A government-appointed panel led by NITI Aayog member Rajiv Gauba has suggested that India reconsider its approach to Quality Control Orders (QCOs), arguing that the surge in mandatory standards has added to compliance costs and disrupted industrial supply chains, reported the Business Standard.
The committee -- which includes representatives from the Department for Promotion of Industry and Internal Trade (DPIIT), the Ministry of Ministry of Micro, Small and Medium Enterprises, and major industry bodies like Federation of Indian Chambers of Commerce and Industry (FICCI), the Confederation of Indian Industry (CII), and the Associated Chambers of Commerce and Industry of India (ASSOCHAM) -- believes that “QCOs should largely apply to finished goods that have a direct bearing on consumer safety, health, and product quality.” The panel has, thus, proposed the cancellation, suspension, and deferment of QCOs of over 200 products.

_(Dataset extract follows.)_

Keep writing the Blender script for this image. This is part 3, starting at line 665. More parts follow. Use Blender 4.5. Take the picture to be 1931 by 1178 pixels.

According to an internal report submitted last month, the “high-level committee on non-financial regulatory reforms” has advised the government to scrap 27 existing QCOs covering crucial inputs such as base metals, plastics, footwear, polymers, and electronic components, the report said. It has also proposed suspending QCOs for 112 products and postponing some that are set to come into effect soon.
Officials familiar with the matter told the publication the panel’s main rationale was to ease regulatory strain on manufacturing, particularly for MSMEs, which have been struggling with the growing list of mandatory standards. Many QCOs now extend beyond consumer goods and into the production of raw materials and industrial intermediates. “Restrictions on polyester fibre and yarn and high-grade steel have forced several plants to operate below capacity, raised input costs, and hurt exports,” the committee observed.
The group has recommended that any deferment of QCOs be reviewed by an inter-ministerial panel and implemented by the respective ministries -- including textiles, steel, mines, and chemicals.
QCOs, issued by various government departments in coordination with the Bureau of Indian Standards (BIS), are binding regulations intended to ensure safety and quality, unlike the voluntary benchmarks that BIS also issues. However, the expansion of these orders in recent years -- from 70 products in 2016 to around 790 now -- has drawn increasing criticism from industry and trade partners alike, the report said.
Countries such as the US and the European Union have reportedly raised these QCOs as potential non-tariff barriers in ongoing trade talks. The committee, set up barely three months ago, has therefore called for “a balanced approach” that maintains quality safeguards without undermining industrial competitiveness.